WHAT THE EXERCISE ASKS:
Return the full material exactly.

[START]

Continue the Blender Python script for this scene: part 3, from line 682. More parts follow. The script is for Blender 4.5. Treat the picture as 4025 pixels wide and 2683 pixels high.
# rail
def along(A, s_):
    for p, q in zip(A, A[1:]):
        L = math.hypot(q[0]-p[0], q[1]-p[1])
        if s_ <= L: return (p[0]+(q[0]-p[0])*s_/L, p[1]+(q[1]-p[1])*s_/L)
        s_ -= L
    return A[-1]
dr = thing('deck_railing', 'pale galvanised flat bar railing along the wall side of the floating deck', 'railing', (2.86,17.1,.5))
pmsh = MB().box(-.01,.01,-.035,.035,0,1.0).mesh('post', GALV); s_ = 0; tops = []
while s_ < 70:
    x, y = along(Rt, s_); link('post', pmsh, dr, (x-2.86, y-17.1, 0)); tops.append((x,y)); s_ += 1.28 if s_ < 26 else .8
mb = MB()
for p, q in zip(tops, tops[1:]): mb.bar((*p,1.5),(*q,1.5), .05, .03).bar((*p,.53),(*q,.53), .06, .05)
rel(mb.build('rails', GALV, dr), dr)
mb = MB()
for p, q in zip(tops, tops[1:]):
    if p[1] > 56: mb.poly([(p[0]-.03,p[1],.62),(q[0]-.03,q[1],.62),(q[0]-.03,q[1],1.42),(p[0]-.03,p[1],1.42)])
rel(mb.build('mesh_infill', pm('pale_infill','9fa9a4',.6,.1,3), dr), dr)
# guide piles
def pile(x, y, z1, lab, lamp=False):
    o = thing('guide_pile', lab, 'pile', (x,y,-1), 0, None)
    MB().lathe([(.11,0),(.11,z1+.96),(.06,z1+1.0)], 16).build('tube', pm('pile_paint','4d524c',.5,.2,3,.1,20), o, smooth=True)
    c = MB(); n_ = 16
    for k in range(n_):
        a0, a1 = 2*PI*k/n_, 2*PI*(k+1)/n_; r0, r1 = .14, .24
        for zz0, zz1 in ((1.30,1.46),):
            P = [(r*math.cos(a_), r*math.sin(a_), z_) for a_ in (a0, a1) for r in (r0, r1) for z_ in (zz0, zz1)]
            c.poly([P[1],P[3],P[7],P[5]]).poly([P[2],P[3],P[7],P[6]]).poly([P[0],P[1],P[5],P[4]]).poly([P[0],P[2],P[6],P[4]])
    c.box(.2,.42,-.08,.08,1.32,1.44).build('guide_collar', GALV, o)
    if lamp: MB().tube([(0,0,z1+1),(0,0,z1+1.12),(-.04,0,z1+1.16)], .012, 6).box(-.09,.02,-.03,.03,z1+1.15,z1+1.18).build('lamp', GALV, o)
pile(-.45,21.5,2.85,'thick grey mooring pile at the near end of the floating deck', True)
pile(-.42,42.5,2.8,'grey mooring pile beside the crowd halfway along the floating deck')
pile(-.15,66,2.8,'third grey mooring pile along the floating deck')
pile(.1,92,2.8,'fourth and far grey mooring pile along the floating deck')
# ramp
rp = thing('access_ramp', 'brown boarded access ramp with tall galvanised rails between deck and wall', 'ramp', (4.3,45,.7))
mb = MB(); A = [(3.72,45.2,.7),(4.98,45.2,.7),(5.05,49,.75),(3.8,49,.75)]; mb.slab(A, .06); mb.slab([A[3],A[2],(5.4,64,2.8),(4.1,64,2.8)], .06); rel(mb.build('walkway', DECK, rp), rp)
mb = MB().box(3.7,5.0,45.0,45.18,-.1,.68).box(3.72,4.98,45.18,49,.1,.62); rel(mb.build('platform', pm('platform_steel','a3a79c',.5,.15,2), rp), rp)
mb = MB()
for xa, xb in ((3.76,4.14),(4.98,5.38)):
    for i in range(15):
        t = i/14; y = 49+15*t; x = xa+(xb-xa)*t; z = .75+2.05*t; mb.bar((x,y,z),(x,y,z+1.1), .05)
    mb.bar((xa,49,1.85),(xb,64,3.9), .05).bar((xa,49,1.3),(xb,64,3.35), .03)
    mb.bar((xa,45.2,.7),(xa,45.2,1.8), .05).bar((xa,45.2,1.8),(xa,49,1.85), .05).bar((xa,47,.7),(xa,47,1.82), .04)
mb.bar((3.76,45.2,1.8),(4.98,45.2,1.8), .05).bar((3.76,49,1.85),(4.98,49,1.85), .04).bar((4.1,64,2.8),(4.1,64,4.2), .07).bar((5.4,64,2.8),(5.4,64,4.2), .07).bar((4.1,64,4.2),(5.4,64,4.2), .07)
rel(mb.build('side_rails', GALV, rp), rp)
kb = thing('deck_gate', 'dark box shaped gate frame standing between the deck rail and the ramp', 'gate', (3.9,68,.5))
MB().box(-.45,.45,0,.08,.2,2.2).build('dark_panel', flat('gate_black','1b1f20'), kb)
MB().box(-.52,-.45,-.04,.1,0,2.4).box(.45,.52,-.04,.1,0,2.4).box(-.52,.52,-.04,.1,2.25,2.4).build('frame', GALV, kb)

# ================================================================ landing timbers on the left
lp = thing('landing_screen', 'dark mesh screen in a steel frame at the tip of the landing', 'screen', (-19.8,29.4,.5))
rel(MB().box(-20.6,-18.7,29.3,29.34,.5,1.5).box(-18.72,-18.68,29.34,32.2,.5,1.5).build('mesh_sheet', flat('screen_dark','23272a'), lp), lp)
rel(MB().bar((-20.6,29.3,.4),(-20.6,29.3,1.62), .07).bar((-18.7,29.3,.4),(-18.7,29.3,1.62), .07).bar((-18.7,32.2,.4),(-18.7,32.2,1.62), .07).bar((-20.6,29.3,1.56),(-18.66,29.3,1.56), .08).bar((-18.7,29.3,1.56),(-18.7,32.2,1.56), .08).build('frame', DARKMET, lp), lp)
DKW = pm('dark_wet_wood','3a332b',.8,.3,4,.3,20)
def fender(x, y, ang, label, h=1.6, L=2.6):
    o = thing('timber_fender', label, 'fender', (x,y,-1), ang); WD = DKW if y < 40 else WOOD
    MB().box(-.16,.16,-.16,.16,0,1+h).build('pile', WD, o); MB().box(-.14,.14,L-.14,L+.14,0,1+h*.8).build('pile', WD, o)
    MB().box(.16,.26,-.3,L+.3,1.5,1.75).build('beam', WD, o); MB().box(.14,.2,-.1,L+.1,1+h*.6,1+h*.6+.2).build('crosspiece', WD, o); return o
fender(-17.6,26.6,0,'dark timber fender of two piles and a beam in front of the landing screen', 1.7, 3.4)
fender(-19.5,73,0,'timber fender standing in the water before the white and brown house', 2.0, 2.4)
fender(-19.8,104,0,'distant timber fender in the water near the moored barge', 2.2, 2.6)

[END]

SOLUTION:
Continue the Blender Python script for this scene: part 3, from line 682. More parts follow. The script is for Blender 4.5. Treat the picture as 4025 pixels wide and 2683 pixels high.
# rail
def along(A, s_):
    for p, q in zip(A, A[1:]):
        L = math.hypot(q[0]-p[0], q[1]-p[1])
        if s_ <= L: return (p[0]+(q[0]-p[0])*s_/L, p[1]+(q[1]-p[1])*s_/L)
        s_ -= L
    return A[-1]
dr = thing('deck_railing', 'pale galvanised flat bar railing along the wall side of the floating deck', 'railing', (2.86,17.1,.5))
pmsh = MB().box(-.01,.01,-.035,.035,0,1.0).mesh('post', GALV); s_ = 0; tops = []
while s_ < 70:
    x, y = along(Rt, s_); link('post', pmsh, dr, (x-2.86, y-17.1, 0)); tops.append((x,y)); s_ += 1.28 if s_ < 26 else .8
mb = MB()
for p, q in zip(tops, tops[1:]): mb.bar((*p,1.5),(*q,1.5), .05, .03).bar((*p,.53),(*q,.53), .06, .05)
rel(mb.build('rails', GALV, dr), dr)
mb = MB()
for p, q in zip(tops, tops[1:]):
    if p[1] > 56: mb.poly([(p[0]-.03,p[1],.62),(q[0]-.03,q[1],.62),(q[0]-.03,q[1],1.42),(p[0]-.03,p[1],1.42)])
rel(mb.build('mesh_infill', pm('pale_infill','9fa9a4',.6,.1,3), dr), dr)
# guide piles
def pile(x, y, z1, lab, lamp=False):
    o = thing('guide_pile', lab, 'pile', (x,y,-1), 0, None)
    MB().lathe([(.11,0),(.11,z1+.96),(.06,z1+1.0)], 16).build('tube', pm('pile_paint','4d524c',.5,.2,3,.1,20), o, smooth=True)
    c = MB(); n_ = 16
    for k in range(n_):
        a0, a1 = 2*PI*k/n_, 2*PI*(k+1)/n_; r0, r1 = .14, .24
        for zz0, zz1 in ((1.30,1.46),):
            P = [(r*math.cos(a_), r*math.sin(a_), z_) for a_ in (a0, a1) for r in (r0, r1) for z_ in (zz0, zz1)]
            c.poly([P[1],P[3],P[7],P[5]]).poly([P[2],P[3],P[7],P[6]]).poly([P[0],P[1],P[5],P[4]]).poly([P[0],P[2],P[6],P[4]])
    c.box(.2,.42,-.08,.08,1.32,1.44).build('guide_collar', GALV, o)
    if lamp: MB().tube([(0,0,z1+1),(0,0,z1+1.12),(-.04,0,z1+1.16)], .012, 6).box(-.09,.02,-.03,.03,z1+1.15,z1+1.18).build('lamp', GALV, o)
pile(-.45,21.5,2.85,'thick grey mooring pile at the near end of the floating deck', True)
pile(-.42,42.5,2.8,'grey mooring pile beside the crowd halfway along the floating deck')
pile(-.15,66,2.8,'third grey mooring pile along the floating deck')
pile(.1,92,2.8,'fourth and far grey mooring pile along the floating deck')
# ramp
rp = thing('access_ramp', 'brown boarded access ramp with tall galvanised rails between deck and wall', 'ramp', (4.3,45,.7))
mb = MB(); A = [(3.72,45.2,.7),(4.98,45.2,.7),(5.05,49,.75),(3.8,49,.75)]; mb.slab(A, .06); mb.slab([A[3],A[2],(5.4,64,2.8),(4.1,64,2.8)], .06); rel(mb.build('walkway', DECK, rp), rp)
mb = MB().box(3.7,5.0,45.0,45.18,-.1,.68).box(3.72,4.98,45.18,49,.1,.62); rel(mb.build('platform', pm('platform_steel','a3a79c',.5,.15,2), rp), rp)
mb = MB()
for xa, xb in ((3.76,4.14),(4.98,5.38)):
    for i in range(15):
        t = i/14; y = 49+15*t; x = xa+(xb-xa)*t; z = .75+2.05*t; mb.bar((x,y,z),(x,y,z+1.1), .05)
    mb.bar((xa,49,1.85),(xb,64,3.9), .05).bar((xa,49,1.3),(xb,64,3.35), .03)
    mb.bar((xa,45.2,.7),(xa,45.2,1.8), .05).bar((xa,45.2,1.8),(xa,49,1.85), .05).bar((xa,47,.7),(xa,47,1.82), .04)
mb.bar((3.76,45.2,1.8),(4.98,45.2,1.8), .05).bar((3.76,49,1.85),(4.98,49,1.85), .04).bar((4.1,64,2.8),(4.1,64,4.2), .07).bar((5.4,64,2.8),(5.4,64,4.2), .07).bar((4.1,64,4.2),(5.4,64,4.2), .07)
rel(mb.build('side_rails', GALV, rp), rp)
kb = thing('deck_gate', 'dark box shaped gate frame standing between the deck rail and the ramp', 'gate', (3.9,68,.5))
MB().box(-.45,.45,0,.08,.2,2.2).build('dark_panel', flat('gate_black','1b1f20'), kb)
MB().box(-.52,-.45,-.04,.1,0,2.4).box(.45,.52,-.04,.1,0,2.4).box(-.52,.52,-.04,.1,2.25,2.4).build('frame', GALV, kb)

# ================================================================ landing timbers on the left
lp = thing('landing_screen', 'dark mesh screen in a steel frame at the tip of the landing', 'screen', (-19.8,29.4,.5))
rel(MB().box(-20.6,-18.7,29.3,29.34,.5,1.5).box(-18.72,-18.68,29.34,32.2,.5,1.5).build('mesh_sheet', flat('screen_dark','23272a'), lp), lp)
rel(MB().bar((-20.6,29.3,.4),(-20.6,29.3,1.62), .07).bar((-18.7,29.3,.4),(-18.7,29.3,1.62), .07).bar((-18.7,32.2,.4),(-18.7,32.2,1.62), .07).bar((-20.6,29.3,1.56),(-18.66,29.3,1.56), .08).bar((-18.7,29.3,1.56),(-18.7,32.2,1.56), .08).build('frame', DARKMET, lp), lp)
DKW = pm('dark_wet_wood','3a332b',.8,.3,4,.3,20)
def fender(x, y, ang, label, h=1.6, L=2.6):
    o = thing('timber_fender', label, 'fender', (x,y,-1), ang); WD = DKW if y < 40 else WOOD
    MB().box(-.16,.16,-.16,.16,0,1+h).build('pile', WD, o); MB().box(-.14,.14,L-.14,L+.14,0,1+h*.8).build('pile', WD, o)
    MB().box(.16,.26,-.3,L+.3,1.5,1.75).build('beam', WD, o); MB().box(.14,.2,-.1,L+.1,1+h*.6,1+h*.6+.2).build('crosspiece', WD, o); return o
fender(-17.6,26.6,0,'dark timber fender of two piles and a beam in front of the landing screen', 1.7, 3.4)
fender(-19.5,73,0,'timber fender standing in the water before the white and brown house', 2.0, 2.4)
fender(-19.8,104,0,'distant timber fender in the water near the moored barge', 2.2, 2.6)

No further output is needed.